Throughout these events His Majesty's Government have remained in the closest touch with the French Government, and the French Government have, I understand, also entered a strong protest in Berlin on similar lines to that lodged by His Majesty's Ambassador. In the judgment of His Majesty's Government the methods adopted throughout these events call for the severest condemnation, and have administered a profound shock to all who are interested in the preservation of European peace. It follows that what has passed cannot fail to have prejudiced the hope of His Majesty's Government of removing misunderstandings between nations and promoting international co-operation. It might seem unnecessary to refute rumours that His Majesty's Government had given consent, if not encouragement, to the idea of the absorption of Austria by Germany, were there not evidence that these are being sedulously put about in many quarters. There is, of course, no foundation whatever for these rumours.
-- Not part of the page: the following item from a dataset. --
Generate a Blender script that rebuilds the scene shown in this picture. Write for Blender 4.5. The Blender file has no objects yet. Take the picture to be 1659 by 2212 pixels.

The statement which I have already made shows clearly that His Majesty's Government emphatically disapprove, as they have always disapproved, actions such as those of which Austria has been made the scene.

The attitude of Czechoslovakia to these events is a matter of general interest, and in this connection I can give the House the following information:—The Czech Government have officially informed His Majesty's Government that though it is their earnest desire to live on the best possible neighbourly relations with the German Reich, they have followed with the greatest attention the development of events in Austria between the date of the Austro-German Agreement of July, 1936, up to the present day. I am informed that Field-Marshal Goering on March 11 gave a general assurance to the Czech Minister in Berlin—an assurance which he expressly renewed later on behalf of Herr Hitler—that it would be the earnest endeavour of the German Government to improve German-Czech relations. In particular, on March 12 Field-Marshal Goering informed the Czech Minister that German troops marching into Austria had received the strictest orders to keep at least fifteen kilometres from the Czech frontier. On the same day the Czechoslovak Minister in Berlin was assured by Baron von Neurath that Germany considered herself bound by the German-Czechoslovak Arbitration Convention of October, 1925.